INSTRUCTION: Tally the lines of the listing that contain the string "scene". Give the number and nothing else.

— START DATA EXCERPT —

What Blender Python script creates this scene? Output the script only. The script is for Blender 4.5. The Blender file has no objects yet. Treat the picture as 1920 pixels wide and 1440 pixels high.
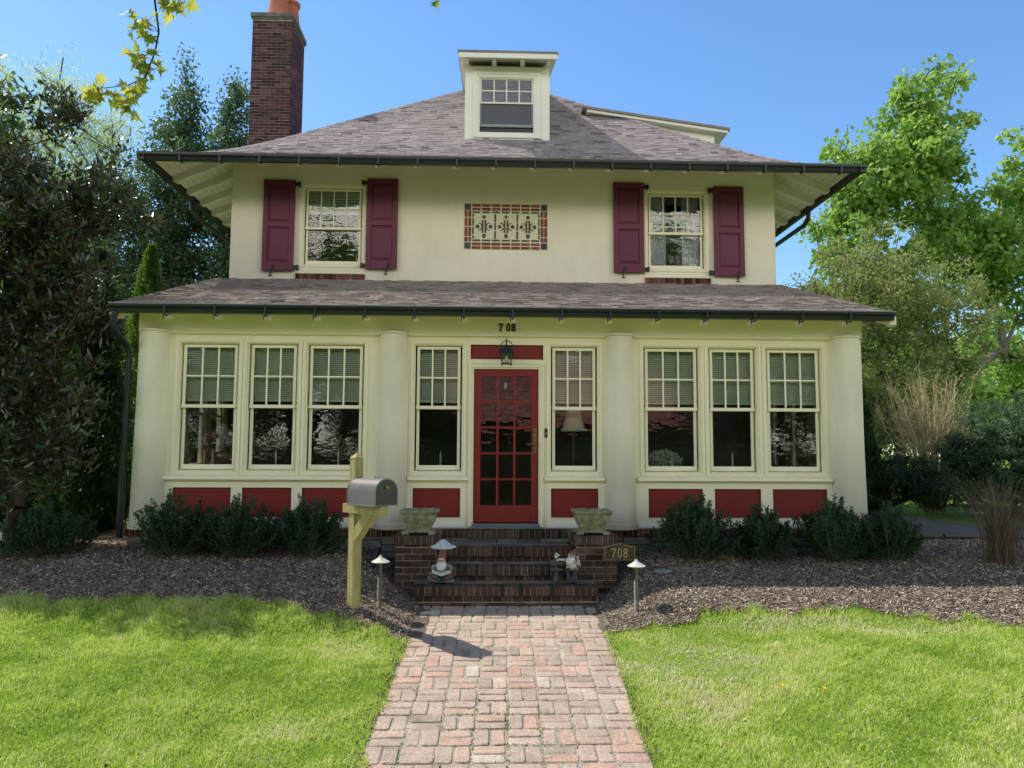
import bpy, math, random
import numpy as np
from mathutils import Vector, Matrix
random.seed(7); RNG = np.random.default_rng(7)
SC = bpy.context.scene; COL = SC.collection
R = math.radians

# ------------------------------------------------------------------ helpers
def tag(o, label=None, cat=None, group=None, kind=None):
    if label: o['label'] = label
    if cat: o['category'] = cat
    if group: o['group'] = group
    if kind: o['kind'] = kind
    return o

def empty(name, loc=(0, 0, 0), label=None, cat=None, group=None, kind=None, rz=0):
    o = bpy.data.objects.new(name, None); COL.objects.link(o)
    o.location = loc; o.rotation_euler = (0, 0, rz); o.empty_display_size = .2
    return tag(o, label, cat, group, kind)

def link(name, me, parent=None, mats=()):
    for m in mats: me.materials.append(m)
    o = bpy.data.objects.new(name, me); COL.objects.link(o)
    if parent: o.parent = parent
    return o

def local(o, parent):
    """mesh was built in world coordinates; make it local to the parent chain"""
    m = Matrix.Identity(4); p = parent
    while p:
        m = (Matrix.Translation(p.location) @ p.rotation_euler.to_matrix().to_4x4()) @ m
        p = p.parent
    o.data.transform(m.inverted())

class MB:
    def __init__(s): s.v = []; s.f = []; s.m = []; s.t = []
    def add(s, vs, fs, mi=0, t=.5):
        b = len(s.v); s.v += [tuple(v) for v in vs]; s.t += [t] * len(vs)
        for f in fs: s.f.append(tuple(b + i for i in f)); s.m.append(mi)
    def box(s, x0, x1, y0, y1, z0, z1, mi=0, t=.5, jit=0):
        if x0 > x1: x0, x1 = x1, x0
        if y0 > y1: y0, y1 = y1, y0
        vs = [(x, y, z) for z in (z0, z1) for x, y in ((x0, y0), (x1, y0), (x1, y1), (x0, y1))]
        if jit: vs = [tuple(c + random.uniform(-jit, jit) for c in v) for v in vs]
        s.add(vs, [(3, 2, 1, 0), (4, 5, 6, 7), (0, 1, 5, 4), (1, 2, 6, 5), (2, 3, 7, 6), (3, 0, 4, 7)], mi, t)
    def obox(s, c, sx, sy, sz, M, mi=0, t=.5):
        vs = [Vector(c) + M @ Vector((x * sx / 2, y * sy / 2, z * sz / 2)) for z in (-1, 1) for x, y in ((-1, -1), (1, -1), (1, 1), (-1, 1))]
        s.add(vs, [(3, 2, 1, 0), (4, 5, 6, 7), (0, 1, 5, 4), (1, 2, 6, 5), (2, 3, 7, 6), (3, 0, 4, 7)], mi, t)
    def prism(s, pts, a0, a1, axis='x', mi=0, t=.5):
        """pts 2-D polygon, extruded along an axis; axis x: pts=(y,z); axis y: pts=(x,z); axis z: pts=(x,y)"""
        def P(p, a):
            return {'x': (a, p[0], p[1]), 'y': (p[0], a, p[1]), 'z': (p[0], p[1], a)}[axis]
        n = len(pts); vs = [P(p, a0) for p in pts] + [P(p, a1) for p in pts]
        fs = [(i, (i + 1) % n, n + (i + 1) % n, n + i) for i in range(n)]
        s.add(vs, fs + [tuple(range(n - 1, -1, -1)), tuple(range(n, 2 * n))], mi, t)
    def tube(s, pts, rad, n=8, mi=0, t=.5, cap=True):
        pts = [Vector(p) for p in pts]
        if not hasattr(rad, '__len__'): rad = [rad] * len(pts)
        vs = []; up = Vector((.13, .21, 1)).normalized()
        for i, p in enumerate(pts):
            d = (pts[min(i + 1, len(pts) - 1)] - pts[max(i - 1, 0)]).normalized()
            a = d.cross(up)
            if a.length < .05: a = d.cross(Vector((1, 0, 0)))
            a.normalize(); b = d.cross(a)
            vs += [p + (a * math.cos(2 * math.pi * k / n) + b * math.sin(2 * math.pi * k / n)) * rad[i] for k in range(n)]
        fs = [(i * n + k, i * n + (k + 1) % n, (i + 1) * n + (k + 1) % n, (i + 1) * n + k) for i in range(len(pts) - 1) for k in range(n)]
        if cap: fs += [tuple(range(n - 1, -1, -1)), tuple(range((len(pts) - 1) * n, len(pts) * n))]
        s.add(vs, fs, mi, t)
    def lathe(s, c, prof, n=24, mi=0, t=.5, wob=0):
        """prof list of (r,z) from bottom to top around c"""
        vs = []
        for r, z in prof:
            for k in range(n):
                a = 2 * math.pi * k / n; rr = r * (1 + wob * math.sin(3 * a + z * 9) * .5 + wob * math.sin(5 * a + 1) * .5)
                vs.append((c[0] + rr * math.cos(a), c[1] + rr * math.sin(a), c[2] + z))
        m = len(prof)
        fs = [(i * n + k, i * n + (k + 1) % n, (i + 1) * n + (k + 1) % n, (i + 1) * n + k) for i in range(m - 1) for k in range(n)]
        fs += [tuple(range(n - 1, -1, -1)), tuple(range((m - 1) * n, m * n))]
        s.add(vs, fs, mi, t)
    def ball(s, c, rx, ry=None, rz=None, n=12, mi=0, t=.5, M=None):
        ry = ry or rx; rz = rz or rx; vs = []; h = n // 2
        for i in range(1, h):
            ph = math.pi * i / h
            for k in range(n):
                a = 2 * math.pi * k / n
                v = Vector((rx * math.sin(ph) * math.cos(a), ry * math.sin(ph) * math.sin(a), -rz * math.cos(ph)))
                if M: v = M @ v
                vs.append(Vector(c) + v)
        b = Vector((0, 0, -rz)); tp = Vector((0, 0, rz))
        if M: b = M @ b; tp = M @ tp
        vs += [Vector(c) + b, Vector(c) + tp]; B = len(vs) - 2; T = B + 1
        fs = [(i * n + k, i * n + (k + 1) % n, (i + 1) * n + (k + 1) % n, (i + 1) * n + k) for i in range(h - 2) for k in range(n)]
        fs += [(B, (k + 1) % n, k) for k in range(n)] + [(T, (h - 2) * n + k, (h - 2) * n + (k + 1) % n) for k in range(n)]
        s.add(vs, fs, mi, t)
    def build(s, name, mats, parent=None, smooth=False, bevel=0):
        me = bpy.data.meshes.new(name)
        me.from_pydata(s.v, [], s.f)
        me.polygons.foreach_set('material_index', s.m)
        a = me.attributes.new('tint', 'FLOAT', 'POINT'); a.data.foreach_set('value', s.t)
        if smooth:
            me.polygons.foreach_set('use_smooth', [True] * len(s.f))
            if smooth != 'all':
                try: me.set_sharp_from_angle(angle=R(40))
                except Exception: pass
        if not isinstance(mats, (list, tuple)): mats = [mats]
        me.update()
        o = link(name, me, parent, mats)
        if parent: local(o, parent)
        if bevel:
            b = o.modifiers.new('bevel', 'BEVEL'); b.width = bevel; b.segments = 2; b.limit_method = 'ANGLE'; b.angle_limit = R(50)
        return o

def np_mesh(name, verts, nper, tint=None, faces=None, mats=(), parent=None, smooth=False):
    """verts (N*nper,3); faces: list of index tuples within one item"""
    n = len(verts) // nper
    me = bpy.data.meshes.new(name)
    me.vertices.add(len(verts)); me.vertices.foreach_set('co', np.ascontiguousarray(verts, dtype=np.float32).ravel())
    flat = np.concatenate([np.array(f) for f in faces]); tot = np.array([len(f) for f in faces])
    L = (np.arange(n)[:, None] * nper + flat[None, :]).ravel()
    tots = np.tile(tot, n); st = np.concatenate([[0], np.cumsum(tots)[:-1]])
    me.loops.add(len(L)); me.loops.foreach_set('vertex_index', L.astype(np.int32))
    me.polygons.add(len(tots)); me.polygons.foreach_set('loop_start', st.astype(np.int32))
    try: me.polygons.foreach_set('loop_total', tots.astype(np.int32))
    except Exception: pass
    if smooth: me.polygons.foreach_set('use_smooth', np.ones(len(tots), dtype=bool))
    me.update(calc_edges=True); me.validate()
    if tint is not None:
        a = me.attributes.new('tint', 'FLOAT', 'POINT'); a.data.foreach_set('value', np.repeat(tint, nper).astype(np.float32))
    o = link(name, me, parent, mats)
    return o

# ------------------------------------------------------------------ materials
def nodes(name):
    m = bpy.data.materials.new(name); m.use_nodes = True
    nt = m.node_tree; nt.nodes.clear()
    return m, nt, lambda k: nt.nodes.new('ShaderNode' + k)

def ramp(nt, N, fac, cols):
    r = N('ValToRGB'); e = r.color_ramp.elements
    while len(e) < len(cols): e.new(.5)
    for i, c in enumerate(cols):
        e[i].position = i / max(1, len(cols) - 1); e[i].color = (*c, 1)
    nt.links.new(fac, r.inputs[0]); return r.outputs[0]

def pm(name, cols, rough=.8, var=.25, ns=3, tint=False, bump=0, bs=40, spec=.3, metal=0, fine=.15, fs=60, stretch=None, brickmap=None, grime=None):
    if not isinstance(cols[0], (tuple, list)): cols = [cols]
    m, nt, N = nodes(name); L = nt.links.new
    out = N('OutputMaterial'); p = N('BsdfPrincipled'); L(p.outputs[0], out.inputs[0])
    tc = N('TexCoord'); co = tc.outputs['Object']
    if stretch:
        mp = N('Mapping'); mp.inputs['Scale'].default_value = stretch; L(co, mp.inputs[0]); co = mp.outputs[0]
    n1 = N('TexNoise'); n1.inputs['Scale'].default_value = ns; n1.inputs['Detail'].default_value = 6; n1.inputs['Roughness'].default_value = .65; L(co, n1.inputs['Vector'])
    if tint:
        at = N('Attribute'); at.attribute_name = 'tint'
        a = N('Math'); a.operation = 'MULTIPLY_ADD'; L(n1.outputs[0], a.inputs[0]); a.inputs[1].default_value = .35
        L(at.outputs['Fac'], a.inputs[2]); b = N('Math'); b.operation = 'SUBTRACT'; L(a.outputs[0], b.inputs[0]); b.inputs[1].default_value = .175; fac = b.outputs[0]
    else: fac = n1.outputs[0]
    col = ramp(nt, N, fac, cols if len(cols) > 1 else [cols[0], cols[0]])
    # large + fine value variation
    n2 = N('TexNoise'); n2.inputs['Scale'].default_value = fs; n2.inputs['Detail'].default_value = 3; L(co, n2.inputs['Vector'])
    mr = N('MapRange'); L(n1.outputs[0], mr.inputs[0]); mr.inputs[1].default_value = .3; mr.inputs[2].default_value = .7; mr.inputs[3].default_value = 1 - var; mr.inputs[4].default_value = 1 + var * .6
    mr2 = N('MapRange'); L(n2.outputs[0], mr2.inputs[0]); mr2.inputs[1].default_value = .3; mr2.inputs[2].default_value = .7; mr2.inputs[3].default_value = 1 - fine; mr2.inputs[4].default_value = 1 + fine
    mu = N('Math'); mu.operation = 'MULTIPLY'; L(mr.outputs[0], mu.inputs[0]); L(mr2.outputs[0], mu.inputs[1])
    hs = N('HueSaturation'); L(mu.outputs[0], hs.inputs['Value']); L(col, hs.inputs['Color'])
    cout = hs.outputs[0]
    if name == 'cream_stucco' or name == 'cream_column_stucco':
        ms = N('Mapping'); ms.inputs['Scale'].default_value = (3, 3, .5); L(tc.outputs['Object'], ms.inputs[0])
        n5 = N('TexNoise'); n5.inputs['Scale'].default_value = 1.6; n5.inputs['Detail'].default_value = 6; n5.inputs['Roughness'].default_value = .7; L(ms.outputs[0], n5.inputs['Vector'])
        m5 = N('MapRange'); L(n5.outputs[0], m5.inputs[0]); m5.inputs[1].default_value = .42; m5.inputs[2].default_value = .62; m5.inputs[3].default_value = .965; m5.inputs[4].default_value = 1.0
        h5 = N('HueSaturation'); L(m5.outputs[0], h5.inputs['Value']); L(cout, h5.inputs['Color']); cout = h5.outputs[0]
    if grime:  # (colour, z0, z1): dirt fading with height
        sp = N('SeparateXYZ'); L(tc.outputs['Object'], sp.inputs[0])
        g = N('MapRange'); L(sp.outputs[2], g.inputs[0]); g.inputs[1].default_value = grime[2]; g.inputs[2].default_value = grime[1]
        gm = N('Math'); gm.operation = 'MULTIPLY'; L(g.outputs[0], gm.inputs[0]); L(n1.outputs[0], gm.inputs[1])
        mx = N('MixRGB'); L(gm.outputs[0], mx.inputs[0]); L(cout, mx.inputs[1]); mx.inputs[2].default_value = (*grime[0], 1); cout = mx.outputs[0]
    L(cout, p.inputs['Base Color'])
    p.inputs['Roughness'].default_value = rough; p.inputs['Metallic'].default_value = metal
    p.inputs['Specular IOR Level'].default_value = spec
    if bump:
        n3 = N('TexNoise'); n3.inputs['Scale'].default_value = bs; n3.inputs['Detail'].default_value = 5; L(co, n3.inputs['Vector'])
        bp = N('Bump'); bp.inputs['Strength'].default_value = 1; bp.inputs['Distance'].default_value = bump; L(n3.outputs[0], bp.inputs['Height']); L(bp.outputs[0], p.inputs['Normal'])
    return m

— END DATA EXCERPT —

RESPONSE TO THIS EXERCISE: 2